Hang on to your wallets:  another bill is coming due for former Governor Bill Ritter’s ill-conceived “New Energy Economy.”  And of course it is middle-class Colorado families who are shouldering the burden of these expensive policies.

Sadly, the economic fallout from the the Colorado Clean Air – Clean Jobs Act, signed into law by Ritter in 2010, will last throughout this decade and beyond.  One of the major consequences of this law is either the retirement of perfectly serviceable coal fired electric plants and replace them with natural gas fired plants or add pollution capturing equipment.

We always find it instructive to examine the costs that the creators of big government programs predict for pet projects during the legislative process, and then compare those to what actually happens.  So let’s turn back the clock to 2010….

Shortly after the Colorado Clean Air – Clean Jobs Act was passed, the Denver Post reported that “the program will add about two percent, or $14 to the average annual residential bill by 2020.”

Oops.  It appears that they were a bit off, to the tune of 400%.

This week, the Denver Business Journal reported that Xcel is looking for approval of an increase in base rates that would amount to $3.96 per month for the average ratepayer.  On top of that, the utility wants to add a surcharge that will increase the average bill by $1.06.  These new costs, totaling more than $60 per year for the average ratepayer,  are designed to cover more than $1 billion worth of changes and upgrades that the utility needed to enact in order to comply with the Colorado Clean Air – Clean Jobs Act.

There are also a number of hidden costs associated with this disastrous legislation.  The Denver Business Journal article noted that Xcel is now the largest property tax payer in the state, and the improvements mandated by the Colorado Clean Air – Clean Jobs Act have pushed that tax bill higher.  Guess who ultimately pays that?

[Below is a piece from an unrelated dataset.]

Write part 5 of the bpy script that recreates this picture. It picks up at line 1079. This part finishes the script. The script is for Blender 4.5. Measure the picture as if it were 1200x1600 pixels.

Another hidden cost related to an increased reliance on gas fired plants has to do with the relatively high volatility of gas prices over time, when compared to the price patterns of coal.

Obviously, these costs will be passed on to consumers as well.

It is unlikely that Xcel will face any meaningful push back from their regulators for these two items.  Maybe Governor Hickenlooper, who has time and time again proven himself to be a supporter of expensive energy, can channel Jimmy Carter and tell us to save energy this summer by setting our thermostats to 80 and walk around the house in our boxers.